§ **Set task**
In your copy, include every line of the listing below exactly but none of the pictures.

§ **Provided material**
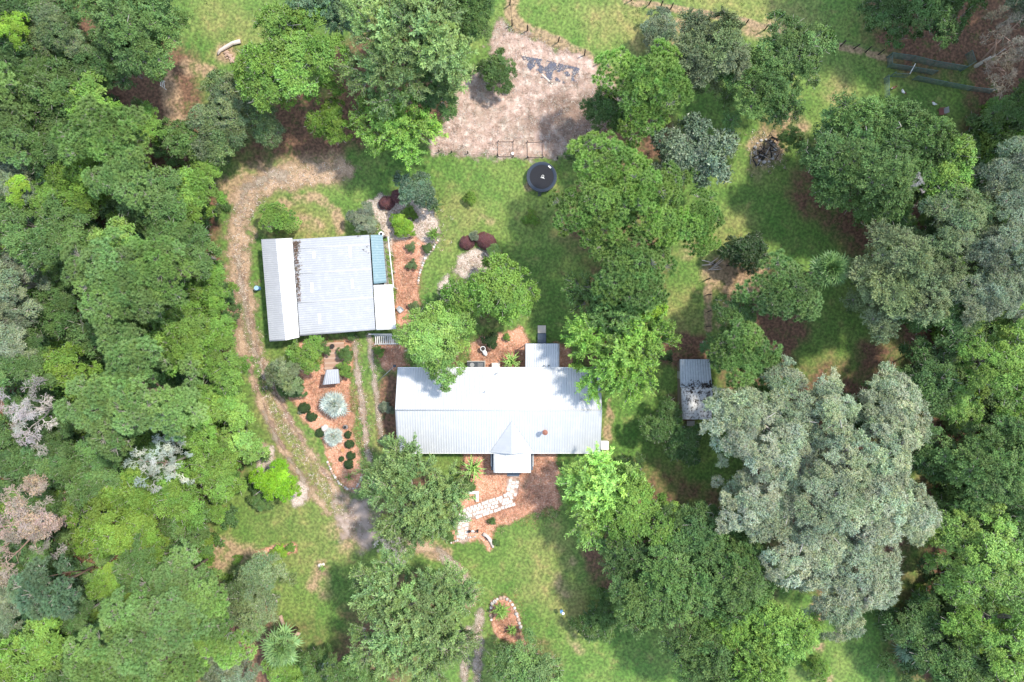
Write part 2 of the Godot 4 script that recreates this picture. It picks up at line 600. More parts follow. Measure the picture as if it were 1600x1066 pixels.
func lawn_texture(marks: Array) -> Image:
	# grass with worn soil (r), leaf litter (g) and dry grass (b), over 160 by 108 metres
	var W := 2048
	var H := 1382
	var mw := 512
	var mh := 346
	var soil := Image.create(mw, mh, false, Image.FORMAT_RGB8)
	var f := PackedFloat32Array()
	f.resize(mw * mh * 3)
	var step := 160.0 / mw
	for m in marks:
		var ch: int = m[0]
		var line: Array = points(m[1])
		var r: float = m[2]
		var s: float = m[3]
		var b := Rect2(line[0], Vector2.ZERO)
		for p in line: b = b.expand(p)
		b = b.grow(r * 1.5)
		var one: bool = line.size() == 1
		for j in range(maxi(0, int((b.position.y + 54.0) / step)), mini(mh, int((b.end.y + 54.0) / step) + 1)):
			for i in range(maxi(0, int((b.position.x + 80.0) / step)), mini(mw, int((b.end.x + 80.0) / step) + 1)):
				var p := Vector2(i * step - 80.0, j * step - 54.0)
				var d: float = p.distance_to(line[0]) if one else along(line, p)
				var k := (j * mw + i) * 3 + ch
				f[k] = maxf(f[k], s * (1.0 - smoothstep(0.3 * r, 1.4 * r, d)))
	var bytes := PackedByteArray()
	bytes.resize(mw * mh * 3)
	for i in f.size(): bytes[i] = int(clampf(f[i], 0, 1) * 255.0)
	soil = Image.create_from_data(mw, mh, false, Image.FORMAT_RGB8, bytes)
	soil.resize(W, H, Image.INTERPOLATE_CUBIC)
	var md := soil.get_data()
	var fields := []
	for e in [[0.006, 4, 3], [0.03, 4, 9], [0.16, 3, 21], [0.012, 4, 33]]:
		var n := FastNoiseLite.new()
		n.frequency = e[0]
		n.fractal_octaves = e[1]
		n.fractal_gain = 0.62
		n.seed = e[2]
		fields.append(n.get_image(W, H).get_data())
	var n0: PackedByteArray = fields[0]
	var n1: PackedByteArray = fields[1]
	var n2: PackedByteArray = fields[2]
	var n3: PackedByteArray = fields[3]
	var o := PackedByteArray()
	o.resize(W * H * 3)
	for i in W * H:
		var big := n0[i] * 0.003922
		var med := n1[i] * 0.003922
		var fine := n2[i] * 0.003922
		var k := i * 3
		var r := 101.0 + (big - 0.5) * 40.0 + (med - 0.5) * 30.0
		var g := 128.0 + (big - 0.5) * 18.0 + (med - 0.5) * 20.0
		var b := 60.0 + (big - 0.5) * 20.0 + (med - 0.5) * 18.0
		var t := clampf(md[k + 2] * 0.003922 * (0.4 + med * 1.2) + maxf(0.0, (med - 0.6) * (n3[i] * 0.003922 - 0.35) * 5.0), 0.0, 0.75)
		r += (158.0 - r) * t
		g += (139.0 - g) * t
		b += (93.0 - b) * t
		t = clampf((md[k + 1] * 0.003922 * (1.0 + (med - 0.5) * 1.2 + (fine - 0.5) * 0.4) - 0.25) * 1.8, 0.0, 0.96)
		r += (98.0 + fine * 30.0 - r) * t
		g += (72.0 + fine * 22.0 - g) * t
		b += (58.0 + fine * 18.0 - b) * t
		t = clampf((md[k] * 0.003922 * (1.0 + (med - 0.5) * 1.5 + (fine - 0.5) * 0.5) - 0.22) * 1.6, 0.0, 0.92)
		r += (164.0 - r) * t
		g += (138.0 - g) * t
		b += (110.0 - b) * t
		var s := 0.64 + fine * 0.60 + 0.028 * sin((i % W + 0.35 * (i / W)) * 0.5)
		o[k] = int(clampf(r * s, 0, 255))
		o[k + 1] = int(clampf(g * s, 0, 255))
		o[k + 2] = int(clampf(b * s, 0, 255))
	return Image.create_from_data(W, H, false, Image.FORMAT_RGB8, o)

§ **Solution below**
Write part 2 of the Godot 4 script that recreates this picture. It picks up at line 600. More parts follow. Measure the picture as if it were 1600x1066 pixels.
func lawn_texture(marks: Array) -> Image:
	# grass with worn soil (r), leaf litter (g) and dry grass (b), over 160 by 108 metres
	var W := 2048
	var H := 1382
	var mw := 512
	var mh := 346
	var soil := Image.create(mw, mh, false, Image.FORMAT_RGB8)
	var f := PackedFloat32Array()
	f.resize(mw * mh * 3)
	var step := 160.0 / mw
	for m in marks:
		var ch: int = m[0]
		var line: Array = points(m[1])
		var r: float = m[2]
		var s: float = m[3]
		var b := Rect2(line[0], Vector2.ZERO)
		for p in line: b = b.expand(p)
		b = b.grow(r * 1.5)
		var one: bool = line.size() == 1
		for j in range(maxi(0, int((b.position.y + 54.0) / step)), mini(mh, int((b.end.y + 54.0) / step) + 1)):
			for i in range(maxi(0, int((b.position.x + 80.0) / step)), mini(mw, int((b.end.x + 80.0) / step) + 1)):
				var p := Vector2(i * step - 80.0, j * step - 54.0)
				var d: float = p.distance_to(line[0]) if one else along(line, p)
				var k := (j * mw + i) * 3 + ch
				f[k] = maxf(f[k], s * (1.0 - smoothstep(0.3 * r, 1.4 * r, d)))
	var bytes := PackedByteArray()
	bytes.resize(mw * mh * 3)
	for i in f.size(): bytes[i] = int(clampf(f[i], 0, 1) * 255.0)
	soil = Image.create_from_data(mw, mh, false, Image.FORMAT_RGB8, bytes)
	soil.resize(W, H, Image.INTERPOLATE_CUBIC)
	var md := soil.get_data()
	var fields := []
	for e in [[0.006, 4, 3], [0.03, 4, 9], [0.16, 3, 21], [0.012, 4, 33]]:
		var n := FastNoiseLite.new()
		n.frequency = e[0]
		n.fractal_octaves = e[1]
		n.fractal_gain = 0.62
		n.seed = e[2]
		fields.append(n.get_image(W, H).get_data())
	var n0: PackedByteArray = fields[0]
	var n1: PackedByteArray = fields[1]
	var n2: PackedByteArray = fields[2]
	var n3: PackedByteArray = fields[3]
	var o := PackedByteArray()
	o.resize(W * H * 3)
	for i in W * H:
		var big := n0[i] * 0.003922
		var med := n1[i] * 0.003922
		var fine := n2[i] * 0.003922
		var k := i * 3
		var r := 101.0 + (big - 0.5) * 40.0 + (med - 0.5) * 30.0
		var g := 128.0 + (big - 0.5) * 18.0 + (med - 0.5) * 20.0
		var b := 60.0 + (big - 0.5) * 20.0 + (med - 0.5) * 18.0
		var t := clampf(md[k + 2] * 0.003922 * (0.4 + med * 1.2) + maxf(0.0, (med - 0.6) * (n3[i] * 0.003922 - 0.35) * 5.0), 0.0, 0.75)
		r += (158.0 - r) * t
		g += (139.0 - g) * t
		b += (93.0 - b) * t
		t = clampf((md[k + 1] * 0.003922 * (1.0 + (med - 0.5) * 1.2 + (fine - 0.5) * 0.4) - 0.25) * 1.8, 0.0, 0.96)
		r += (98.0 + fine * 30.0 - r) * t
		g += (72.0 + fine * 22.0 - g) * t
		b += (58.0 + fine * 18.0 - b) * t
		t = clampf((md[k] * 0.003922 * (1.0 + (med - 0.5) * 1.5 + (fine - 0.5) * 0.5) - 0.22) * 1.6, 0.0, 0.92)
		r += (164.0 - r) * t
		g += (138.0 - g) * t
		b += (110.0 - b) * t
		var s := 0.64 + fine * 0.60 + 0.028 * sin((i % W + 0.35 * (i / W)) * 0.5)
		o[k] = int(clampf(r * s, 0, 255))
		o[k + 1] = int(clampf(g * s, 0, 255))
		o[k + 2] = int(clampf(b * s, 0, 255))
	return Image.create_from_data(W, H, false, Image.FORMAT_RGB8, o)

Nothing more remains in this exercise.